Namun, desakan dewan ditolak Pertamina sebagaimana disampaikan Marketing Branch Manager Pertamina Bali dan NTB, Iwan Yudha Wibawa.
Yudha Wibawa mengatakan, sebagai operator di lapangan, Pertamina Wilayah Bali tidak memiliki kewenangan untuk memenuhi desakan anggota dewan.
Selain itu, pihaknya akan segera menurunkan harga jika Perda Nomor 1 Tahun 2011 direvisi terlebih dahulu dengan menurunkan PBBKB sebesar 5 persen.
Terkait salinan Inpres tersebut, dijelaskan Yudha Wibawa, itu ada di kantor Pertamina Pusat.
Pihaknya hanya diinstruksikan untuk menjalankan Inpres tersebut terhitung sejak 1 Januari 2015.
Meski begitu, dia berjanji dalam dua hari ke depan berusaha mendapatkan salinan Inpres tersebut.
“Draft (Inpres) ada di pusat. Kami hanya menjalankan instruksi dari pusat,” sambunga dia.
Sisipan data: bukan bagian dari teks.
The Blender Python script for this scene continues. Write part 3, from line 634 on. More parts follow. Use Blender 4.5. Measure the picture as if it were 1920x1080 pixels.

Wakil ketua komisi II DPRD Bali yang memimpin rapat tersebut, I Made Budastra, mendesak Yudha Wibawa segera mendapatkan salinan Inpres tersebut.
Budastra menyesalkan sikap Pertamina Wilayah Bali tidak melakukan koordinasi dengan pemerintah daerah provinsi Bali dalam memberlakukan harga BBM tanpa mengantongi salinan Inpres itu.
Pertamina seharusnya berkoordinasi dengan pemerintah pusat. Itu (salinan Inpres Nomor 191 Tahun 2014) harus menjadi pertimbangan.
“Pertamina harus berteriak ke pusat. Harga yang berbeda itu mengganggu keadilan masyarakat di Bali,” tukasnya.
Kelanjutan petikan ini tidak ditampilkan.